The Los Angeles Dodgers thought they'd built a new-and-improved version of the 2022 111-win team by leaning on grit and tenacity in 2023, and look how far it got them.
Despite Dino Ebel's proclamation that the '23 Dodgers were better suited for October than their predecessors, they went less far, flaming out in a first-round sweep at the hands of the Diamondbacks, who wanted it more. Maybe next time, Dino Ebel will listen to his brothers, Hearno Ebel and Speakno Ebel, and just keep quiet.
Turns out it doesn't really matter how gritty you are if you can't pitch a single scoreless inning, and the playoff Dodgers found themselves behind the eight ball repeatedly in the NLDS. First, Clayton Kershaw sank them with a singular postseason meltdown. Then, just when fans had shaken it off, Bobby Miller poked a hole in the balloon. Finally, Lance Lynn toed the rubber, remembered he'd allowed 44 home runs during the regular season, and decided to do what he did best.
Any way you slice it, the Dodgers' 2023 ending was an outright disaster. This time around, the knee-jerk reactions demanding massive turnover are probably ... well, pretty close to accurate. This Dodgers team is about to lose a lot of free agents. Some will be shoved aside in favor of headline-grabbing names. Some will receive raises elsewhere. Some might just back off from the limelight of their own volition.
Either way, the 2024 Dodgers will look much different, as the vast majority of their free agent class departs.

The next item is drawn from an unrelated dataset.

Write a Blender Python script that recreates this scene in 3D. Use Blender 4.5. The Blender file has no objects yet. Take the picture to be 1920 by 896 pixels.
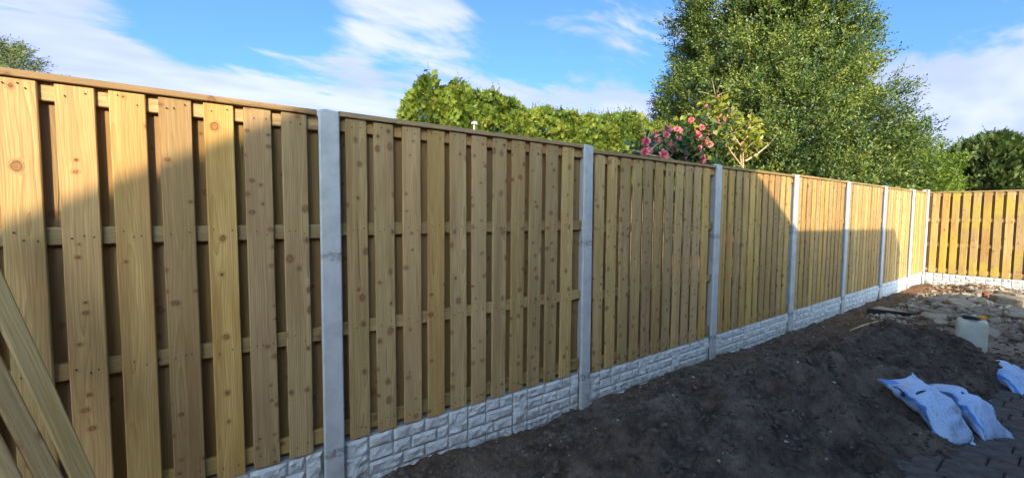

Dodgers Free Agency: Rumors predict massive roster shakeup
Dodgers Free Agent Who Will Leave: JD Martinez
JD Martinez lived up to his "Just Dingers" moniker in this year's postseason, even when the rest of the Dodgers morphed into Just Dribblers.
The Dodgers' DH homered once in three games against the Diamondbacks after a resurgent regular season where he posted a 134 OPS+ and 33 bombs while sharing a locker room with his preferred offensive guru, Robert Van Scoyoc.
Unfortunately, if the Dodgers are going to pursue Shohei Ohtani with vigor this offseason -- and, at this point, there's zero excuse not to -- then the 36-year-old Martinez is guaranteed to be a casualty.
Even if the Dodgers come up short on an Ohtani contract, Martinez had enough of a bounce back season that it's hard to envision him waiting around for LA to sift through the fine print with the Japanese slugger. Surely, he found the Dodgers experience comforting this summer, with his familiar hitting coach and old teammate Mookie Betts by his side. But ... comforting enough to turn down multi-year pacts elsewhere in case the Dodgers whiff on Ohtani? Not so much.